• **Work to do**
Every line of the material below must be repeated exactly.

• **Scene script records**
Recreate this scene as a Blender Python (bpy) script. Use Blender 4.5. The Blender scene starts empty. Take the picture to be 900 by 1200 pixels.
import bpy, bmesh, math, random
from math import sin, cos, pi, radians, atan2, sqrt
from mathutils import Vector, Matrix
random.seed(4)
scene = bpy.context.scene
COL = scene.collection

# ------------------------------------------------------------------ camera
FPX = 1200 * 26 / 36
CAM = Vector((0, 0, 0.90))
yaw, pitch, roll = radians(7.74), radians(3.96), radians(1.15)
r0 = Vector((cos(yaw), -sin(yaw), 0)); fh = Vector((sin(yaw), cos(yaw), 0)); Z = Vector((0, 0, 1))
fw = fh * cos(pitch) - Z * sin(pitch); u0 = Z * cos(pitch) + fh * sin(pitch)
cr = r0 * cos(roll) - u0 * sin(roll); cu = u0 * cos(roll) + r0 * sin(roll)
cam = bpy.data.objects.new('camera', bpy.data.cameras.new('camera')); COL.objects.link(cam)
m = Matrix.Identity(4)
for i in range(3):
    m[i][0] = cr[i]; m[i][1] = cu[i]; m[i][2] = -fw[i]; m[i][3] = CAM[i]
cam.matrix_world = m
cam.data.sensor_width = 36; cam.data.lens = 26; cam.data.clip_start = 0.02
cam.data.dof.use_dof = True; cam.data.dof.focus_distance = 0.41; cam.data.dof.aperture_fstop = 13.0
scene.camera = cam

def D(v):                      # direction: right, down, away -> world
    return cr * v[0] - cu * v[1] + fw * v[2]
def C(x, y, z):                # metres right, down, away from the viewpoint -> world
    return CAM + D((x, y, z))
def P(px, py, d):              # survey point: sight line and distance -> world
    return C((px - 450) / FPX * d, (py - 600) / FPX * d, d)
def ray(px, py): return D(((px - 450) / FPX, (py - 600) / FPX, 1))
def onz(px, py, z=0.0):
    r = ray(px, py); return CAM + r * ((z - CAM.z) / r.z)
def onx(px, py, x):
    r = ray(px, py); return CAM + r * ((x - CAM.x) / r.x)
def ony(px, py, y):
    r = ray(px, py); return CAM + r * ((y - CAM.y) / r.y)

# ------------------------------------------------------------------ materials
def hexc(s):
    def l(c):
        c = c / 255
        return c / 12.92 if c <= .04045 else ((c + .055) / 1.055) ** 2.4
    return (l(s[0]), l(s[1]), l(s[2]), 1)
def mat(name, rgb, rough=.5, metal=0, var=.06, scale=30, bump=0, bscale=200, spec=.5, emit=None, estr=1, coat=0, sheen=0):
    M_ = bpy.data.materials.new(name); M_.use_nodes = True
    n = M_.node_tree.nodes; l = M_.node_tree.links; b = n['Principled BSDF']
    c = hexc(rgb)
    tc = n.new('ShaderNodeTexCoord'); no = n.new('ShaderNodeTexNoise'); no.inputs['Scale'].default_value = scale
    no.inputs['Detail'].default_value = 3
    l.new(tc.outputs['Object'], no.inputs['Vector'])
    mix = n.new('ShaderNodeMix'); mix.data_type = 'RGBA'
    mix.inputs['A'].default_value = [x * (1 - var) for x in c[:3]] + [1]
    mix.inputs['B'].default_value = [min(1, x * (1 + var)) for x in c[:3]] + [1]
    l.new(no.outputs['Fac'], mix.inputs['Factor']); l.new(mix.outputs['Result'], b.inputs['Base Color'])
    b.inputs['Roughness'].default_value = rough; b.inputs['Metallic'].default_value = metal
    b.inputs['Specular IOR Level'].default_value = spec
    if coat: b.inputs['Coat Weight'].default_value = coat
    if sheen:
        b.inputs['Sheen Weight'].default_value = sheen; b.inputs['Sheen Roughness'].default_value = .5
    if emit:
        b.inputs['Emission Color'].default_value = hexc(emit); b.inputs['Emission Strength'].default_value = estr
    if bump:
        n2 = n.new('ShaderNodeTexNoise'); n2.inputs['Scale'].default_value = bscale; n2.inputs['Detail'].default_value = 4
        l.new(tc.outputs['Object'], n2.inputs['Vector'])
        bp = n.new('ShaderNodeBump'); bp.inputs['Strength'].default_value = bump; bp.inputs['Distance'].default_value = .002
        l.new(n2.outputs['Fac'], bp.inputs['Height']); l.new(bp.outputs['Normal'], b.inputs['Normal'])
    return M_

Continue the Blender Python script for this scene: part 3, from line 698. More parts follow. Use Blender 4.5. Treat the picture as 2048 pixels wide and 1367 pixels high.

• **Answer to this problem**
Recreate this scene as a Blender Python (bpy) script. Use Blender 4.5. The Blender scene starts empty. Take the picture to be 900 by 1200 pixels.
import bpy, bmesh, math, random
from math import sin, cos, pi, radians, atan2, sqrt
from mathutils import Vector, Matrix
random.seed(4)
scene = bpy.context.scene
COL = scene.collection

# ------------------------------------------------------------------ camera
FPX = 1200 * 26 / 36
CAM = Vector((0, 0, 0.90))
yaw, pitch, roll = radians(7.74), radians(3.96), radians(1.15)
r0 = Vector((cos(yaw), -sin(yaw), 0)); fh = Vector((sin(yaw), cos(yaw), 0)); Z = Vector((0, 0, 1))
fw = fh * cos(pitch) - Z * sin(pitch); u0 = Z * cos(pitch) + fh * sin(pitch)
cr = r0 * cos(roll) - u0 * sin(roll); cu = u0 * cos(roll) + r0 * sin(roll)
cam = bpy.data.objects.new('camera', bpy.data.cameras.new('camera')); COL.objects.link(cam)
m = Matrix.Identity(4)
for i in range(3):
    m[i][0] = cr[i]; m[i][1] = cu[i]; m[i][2] = -fw[i]; m[i][3] = CAM[i]
cam.matrix_world = m
cam.data.sensor_width = 36; cam.data.lens = 26; cam.data.clip_start = 0.02
cam.data.dof.use_dof = True; cam.data.dof.focus_distance = 0.41; cam.data.dof.aperture_fstop = 13.0
scene.camera = cam

def D(v):                      # direction: right, down, away -> world
    return cr * v[0] - cu * v[1] + fw * v[2]
def C(x, y, z):                # metres right, down, away from the viewpoint -> world
    return CAM + D((x, y, z))
def P(px, py, d):              # survey point: sight line and distance -> world
    return C((px - 450) / FPX * d, (py - 600) / FPX * d, d)
def ray(px, py): return D(((px - 450) / FPX, (py - 600) / FPX, 1))
def onz(px, py, z=0.0):
    r = ray(px, py); return CAM + r * ((z - CAM.z) / r.z)
def onx(px, py, x):
    r = ray(px, py); return CAM + r * ((x - CAM.x) / r.x)
def ony(px, py, y):
    r = ray(px, py); return CAM + r * ((y - CAM.y) / r.y)

# ------------------------------------------------------------------ materials
def hexc(s):
    def l(c):
        c = c / 255
        return c / 12.92 if c <= .04045 else ((c + .055) / 1.055) ** 2.4
    return (l(s[0]), l(s[1]), l(s[2]), 1)
def mat(name, rgb, rough=.5, metal=0, var=.06, scale=30, bump=0, bscale=200, spec=.5, emit=None, estr=1, coat=0, sheen=0):
    M_ = bpy.data.materials.new(name); M_.use_nodes = True
    n = M_.node_tree.nodes; l = M_.node_tree.links; b = n['Principled BSDF']
    c = hexc(rgb)
    tc = n.new('ShaderNodeTexCoord'); no = n.new('ShaderNodeTexNoise'); no.inputs['Scale'].default_value = scale
    no.inputs['Detail'].default_value = 3
    l.new(tc.outputs['Object'], no.inputs['Vector'])
    mix = n.new('ShaderNodeMix'); mix.data_type = 'RGBA'
    mix.inputs['A'].default_value = [x * (1 - var) for x in c[:3]] + [1]
    mix.inputs['B'].default_value = [min(1, x * (1 + var)) for x in c[:3]] + [1]
    l.new(no.outputs['Fac'], mix.inputs['Factor']); l.new(mix.outputs['Result'], b.inputs['Base Color'])
    b.inputs['Roughness'].default_value = rough; b.inputs['Metallic'].default_value = metal
    b.inputs['Specular IOR Level'].default_value = spec
    if coat: b.inputs['Coat Weight'].default_value = coat
    if sheen:
        b.inputs['Sheen Weight'].default_value = sheen; b.inputs['Sheen Roughness'].default_value = .5
    if emit:
        b.inputs['Emission Color'].default_value = hexc(emit); b.inputs['Emission Strength'].default_value = estr
    if bump:
        n2 = n.new('ShaderNodeTexNoise'); n2.inputs['Scale'].default_value = bscale; n2.inputs['Detail'].default_value = 4
        l.new(tc.outputs['Object'], n2.inputs['Vector'])
        bp = n.new('ShaderNodeBump'); bp.inputs['Strength'].default_value = bump; bp.inputs['Distance'].default_value = .002
        l.new(n2.outputs['Fac'], bp.inputs['Height']); l.new(bp.outputs['Normal'], b.inputs['Normal'])
    return M_

Continue the Blender Python script for this scene: part 3, from line 698. More parts follow. Use Blender 4.5. Treat the picture as 2048 pixels wide and 1367 pixels high.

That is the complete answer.